El Ejército puso las armas, la Falange aportó los desfiles de masas y el adoctrinamiento y la Iglesia católica se encargó de las bendiciones. Fueron los tres baluartes principales en los que la dictadura de Franco cimentó su poder hasta bien entrados los años sesenta y, si se apura, hasta la muerte del general. En palabras de Julián Casanova, "la Iglesia proporcionó a Franco la máscara de la religión como refugio de su tiranía y crueldad". "Sin esa máscara", añade el historiador, "y sin el culto que la Iglesia forjó en torno a él como caudillo salvador, santo y supremo benefactor, Franco hubiera tenido muchas más dificultades para mantener su omnímodo poder". Basta contemplar las fotografías del dictador entrando bajo palio en las catedrales -un privilegio reservado a los reyes o al santísimo sacramento- para darse cuenta del apoyo sin fisuras y de la coartada moral que la jerarquía eclesiástica y una gran mayoría de católicos brindaron al general.

LA IGLESIA DE FRANCO

Julián Casanova

Crítica. Barcelona, 2005

382 páginas. 15 euros

Hubo excepciones, pero fueron nada más que excepciones, como se encarga de relatar Julián Casanova en un ensayo que no pretende un recorrido de la relación entre el franquismo y el nacionalcatolicismo durante toda la dictadura, sino que se centra, con lucidez y gran profusión de testimonios, en las bases que forjaron durante la posguerra la estrecha alianza entre el régimen y la Iglesia.

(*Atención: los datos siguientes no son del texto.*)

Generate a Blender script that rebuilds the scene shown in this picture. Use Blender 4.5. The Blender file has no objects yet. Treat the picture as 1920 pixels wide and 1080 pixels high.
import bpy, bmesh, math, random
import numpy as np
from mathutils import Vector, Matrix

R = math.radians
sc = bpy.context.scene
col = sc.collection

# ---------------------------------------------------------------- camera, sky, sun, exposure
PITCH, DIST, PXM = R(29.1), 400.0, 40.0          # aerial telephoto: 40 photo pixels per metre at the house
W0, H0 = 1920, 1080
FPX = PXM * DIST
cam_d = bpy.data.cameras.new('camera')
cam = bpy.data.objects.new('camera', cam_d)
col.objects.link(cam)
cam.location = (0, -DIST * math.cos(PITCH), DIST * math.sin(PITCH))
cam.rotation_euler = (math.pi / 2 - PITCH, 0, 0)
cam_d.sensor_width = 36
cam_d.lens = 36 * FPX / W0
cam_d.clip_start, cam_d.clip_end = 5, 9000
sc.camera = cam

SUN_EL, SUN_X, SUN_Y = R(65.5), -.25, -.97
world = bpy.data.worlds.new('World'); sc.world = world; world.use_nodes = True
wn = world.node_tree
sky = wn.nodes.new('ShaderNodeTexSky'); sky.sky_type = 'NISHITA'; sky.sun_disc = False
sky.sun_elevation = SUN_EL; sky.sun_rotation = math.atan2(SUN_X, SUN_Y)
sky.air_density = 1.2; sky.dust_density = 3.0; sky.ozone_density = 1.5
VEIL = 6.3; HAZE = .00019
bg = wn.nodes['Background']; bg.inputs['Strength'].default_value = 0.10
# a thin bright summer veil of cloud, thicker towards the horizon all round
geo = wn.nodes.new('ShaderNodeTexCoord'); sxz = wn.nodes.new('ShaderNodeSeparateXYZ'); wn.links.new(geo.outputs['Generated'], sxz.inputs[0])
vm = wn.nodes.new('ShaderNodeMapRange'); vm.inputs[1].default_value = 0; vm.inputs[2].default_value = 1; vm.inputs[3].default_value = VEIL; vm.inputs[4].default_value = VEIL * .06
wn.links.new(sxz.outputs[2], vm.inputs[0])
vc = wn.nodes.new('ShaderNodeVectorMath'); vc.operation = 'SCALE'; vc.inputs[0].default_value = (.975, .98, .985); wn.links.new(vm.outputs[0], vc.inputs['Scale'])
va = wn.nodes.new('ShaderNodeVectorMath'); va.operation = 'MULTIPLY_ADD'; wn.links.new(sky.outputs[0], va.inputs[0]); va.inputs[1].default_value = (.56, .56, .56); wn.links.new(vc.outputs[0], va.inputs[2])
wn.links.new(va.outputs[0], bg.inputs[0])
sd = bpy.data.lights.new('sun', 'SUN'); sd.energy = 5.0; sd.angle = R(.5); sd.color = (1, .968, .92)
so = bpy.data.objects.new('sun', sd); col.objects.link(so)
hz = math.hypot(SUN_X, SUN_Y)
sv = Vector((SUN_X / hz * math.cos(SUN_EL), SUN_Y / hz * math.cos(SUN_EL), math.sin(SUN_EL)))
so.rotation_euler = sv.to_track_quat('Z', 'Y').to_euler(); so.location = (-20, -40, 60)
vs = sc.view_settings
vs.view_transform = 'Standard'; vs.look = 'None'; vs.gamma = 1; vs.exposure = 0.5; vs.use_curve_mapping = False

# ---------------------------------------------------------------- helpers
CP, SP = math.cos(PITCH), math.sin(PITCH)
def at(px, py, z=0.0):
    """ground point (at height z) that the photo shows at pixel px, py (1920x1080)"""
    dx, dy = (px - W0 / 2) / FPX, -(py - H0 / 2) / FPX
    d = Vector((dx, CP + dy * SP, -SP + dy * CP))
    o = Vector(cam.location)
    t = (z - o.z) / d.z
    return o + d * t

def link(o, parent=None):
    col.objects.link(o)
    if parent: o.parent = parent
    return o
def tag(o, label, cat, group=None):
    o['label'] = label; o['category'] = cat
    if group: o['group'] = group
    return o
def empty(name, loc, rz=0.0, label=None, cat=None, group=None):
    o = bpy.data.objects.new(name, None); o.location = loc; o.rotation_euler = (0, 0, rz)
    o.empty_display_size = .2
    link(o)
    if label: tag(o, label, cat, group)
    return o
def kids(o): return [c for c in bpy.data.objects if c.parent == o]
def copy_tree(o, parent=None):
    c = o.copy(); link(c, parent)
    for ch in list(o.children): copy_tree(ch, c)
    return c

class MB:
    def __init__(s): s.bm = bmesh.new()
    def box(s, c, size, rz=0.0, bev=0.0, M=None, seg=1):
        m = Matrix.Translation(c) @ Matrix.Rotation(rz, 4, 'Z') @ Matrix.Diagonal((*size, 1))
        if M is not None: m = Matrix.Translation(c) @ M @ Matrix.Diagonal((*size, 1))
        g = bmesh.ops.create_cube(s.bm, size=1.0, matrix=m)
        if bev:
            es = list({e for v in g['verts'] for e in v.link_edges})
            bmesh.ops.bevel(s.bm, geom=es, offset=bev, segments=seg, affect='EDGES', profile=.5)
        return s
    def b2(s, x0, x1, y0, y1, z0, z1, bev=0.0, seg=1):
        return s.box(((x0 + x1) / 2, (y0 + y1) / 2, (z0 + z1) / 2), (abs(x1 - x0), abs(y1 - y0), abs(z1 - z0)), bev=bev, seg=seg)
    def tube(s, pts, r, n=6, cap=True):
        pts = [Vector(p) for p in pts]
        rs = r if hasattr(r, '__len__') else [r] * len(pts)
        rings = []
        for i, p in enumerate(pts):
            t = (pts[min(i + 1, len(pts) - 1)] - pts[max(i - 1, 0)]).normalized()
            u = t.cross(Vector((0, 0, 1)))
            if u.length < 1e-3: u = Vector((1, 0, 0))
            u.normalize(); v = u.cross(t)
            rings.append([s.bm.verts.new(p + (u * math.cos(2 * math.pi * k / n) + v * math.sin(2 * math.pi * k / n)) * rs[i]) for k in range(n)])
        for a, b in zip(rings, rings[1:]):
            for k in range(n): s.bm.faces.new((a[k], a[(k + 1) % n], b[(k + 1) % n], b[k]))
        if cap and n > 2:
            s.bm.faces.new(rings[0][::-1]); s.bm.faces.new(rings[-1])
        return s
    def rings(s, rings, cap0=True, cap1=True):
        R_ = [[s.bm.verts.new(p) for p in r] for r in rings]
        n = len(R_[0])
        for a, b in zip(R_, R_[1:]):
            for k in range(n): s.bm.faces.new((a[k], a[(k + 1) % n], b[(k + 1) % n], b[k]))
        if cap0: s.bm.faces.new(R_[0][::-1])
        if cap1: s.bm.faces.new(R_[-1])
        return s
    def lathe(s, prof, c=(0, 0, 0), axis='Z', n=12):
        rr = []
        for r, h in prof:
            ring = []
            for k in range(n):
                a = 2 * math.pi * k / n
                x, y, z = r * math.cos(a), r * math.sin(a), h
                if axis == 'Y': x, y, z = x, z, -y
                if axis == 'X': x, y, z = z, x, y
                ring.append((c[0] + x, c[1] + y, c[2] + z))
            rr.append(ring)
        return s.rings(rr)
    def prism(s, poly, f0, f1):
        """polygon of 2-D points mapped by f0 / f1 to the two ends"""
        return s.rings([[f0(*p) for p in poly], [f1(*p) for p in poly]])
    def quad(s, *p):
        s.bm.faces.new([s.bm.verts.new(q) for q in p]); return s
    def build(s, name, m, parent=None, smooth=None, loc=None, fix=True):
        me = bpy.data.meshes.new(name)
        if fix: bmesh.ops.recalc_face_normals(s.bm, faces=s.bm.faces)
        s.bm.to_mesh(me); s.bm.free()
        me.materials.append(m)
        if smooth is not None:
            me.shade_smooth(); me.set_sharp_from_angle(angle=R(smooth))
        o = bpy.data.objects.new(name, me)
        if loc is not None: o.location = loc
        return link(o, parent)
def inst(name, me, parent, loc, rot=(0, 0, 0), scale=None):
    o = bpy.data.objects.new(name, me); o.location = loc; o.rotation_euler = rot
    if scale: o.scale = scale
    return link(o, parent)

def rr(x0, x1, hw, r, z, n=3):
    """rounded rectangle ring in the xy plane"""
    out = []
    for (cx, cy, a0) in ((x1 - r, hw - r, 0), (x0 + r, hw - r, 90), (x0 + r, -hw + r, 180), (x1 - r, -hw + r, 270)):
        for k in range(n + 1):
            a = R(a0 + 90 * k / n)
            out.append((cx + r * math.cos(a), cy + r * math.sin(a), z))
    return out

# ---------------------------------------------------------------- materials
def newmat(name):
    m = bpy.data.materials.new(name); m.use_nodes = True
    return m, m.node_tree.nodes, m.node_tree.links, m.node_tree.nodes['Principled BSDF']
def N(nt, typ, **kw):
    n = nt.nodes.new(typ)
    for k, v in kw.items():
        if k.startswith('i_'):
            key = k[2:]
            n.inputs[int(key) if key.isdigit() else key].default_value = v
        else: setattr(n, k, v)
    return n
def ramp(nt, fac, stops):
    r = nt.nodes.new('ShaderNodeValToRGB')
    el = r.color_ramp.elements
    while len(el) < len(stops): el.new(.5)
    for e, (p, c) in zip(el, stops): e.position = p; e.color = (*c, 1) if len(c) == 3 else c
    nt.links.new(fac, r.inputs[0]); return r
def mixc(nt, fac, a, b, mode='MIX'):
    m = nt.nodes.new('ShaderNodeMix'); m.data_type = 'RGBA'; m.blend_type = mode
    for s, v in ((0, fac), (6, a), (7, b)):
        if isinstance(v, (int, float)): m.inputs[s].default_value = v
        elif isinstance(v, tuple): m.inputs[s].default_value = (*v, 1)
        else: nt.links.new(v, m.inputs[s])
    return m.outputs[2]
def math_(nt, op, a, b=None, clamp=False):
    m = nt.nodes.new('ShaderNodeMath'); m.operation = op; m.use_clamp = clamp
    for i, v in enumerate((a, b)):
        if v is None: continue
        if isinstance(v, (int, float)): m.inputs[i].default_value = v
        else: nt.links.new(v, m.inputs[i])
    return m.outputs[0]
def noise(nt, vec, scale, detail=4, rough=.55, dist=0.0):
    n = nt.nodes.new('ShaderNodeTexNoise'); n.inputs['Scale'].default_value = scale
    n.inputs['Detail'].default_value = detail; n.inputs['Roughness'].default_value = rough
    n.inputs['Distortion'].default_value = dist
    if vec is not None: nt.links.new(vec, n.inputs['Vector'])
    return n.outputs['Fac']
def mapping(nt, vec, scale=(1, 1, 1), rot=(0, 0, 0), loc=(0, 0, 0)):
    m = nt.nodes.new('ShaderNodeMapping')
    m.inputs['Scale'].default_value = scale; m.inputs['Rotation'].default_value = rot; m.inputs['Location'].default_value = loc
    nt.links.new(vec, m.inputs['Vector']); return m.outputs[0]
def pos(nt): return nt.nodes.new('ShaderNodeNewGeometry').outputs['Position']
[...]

Aquello que resulta más conmovedor y escalofriante del libro se refiere a la absoluta identificación de los católicos con la represión, es más, a una sanción moral de los desmanes. En este sentido, resultan muy reveladoras las memorias de Gumersindo de Estella, un capellán de la cárcel de Zaragoza, citado por Casanova, que señalan: "Como sacerdote y como cristiano sentía repugnancia ante tan numerosos asesinatos y no podía aprobarlos. Mi actitud contrastaba vivamente con la de otros religiosos, incluso superiores míos, que se entregaban a un regocijo extraordinario y no sólo aprobaban cuanto ocurría, sino aplaudían y prorrumpían en vivas con frecuencia". Porque, pese a los cosméticos lavados de cara de los ministros católicos en los años cincuenta y a las nuevas generaciones de sacerdotes demócratas de los sesenta y setenta, la Iglesia siguió mirando hacia otro lado durante cuatro décadas de oprobio.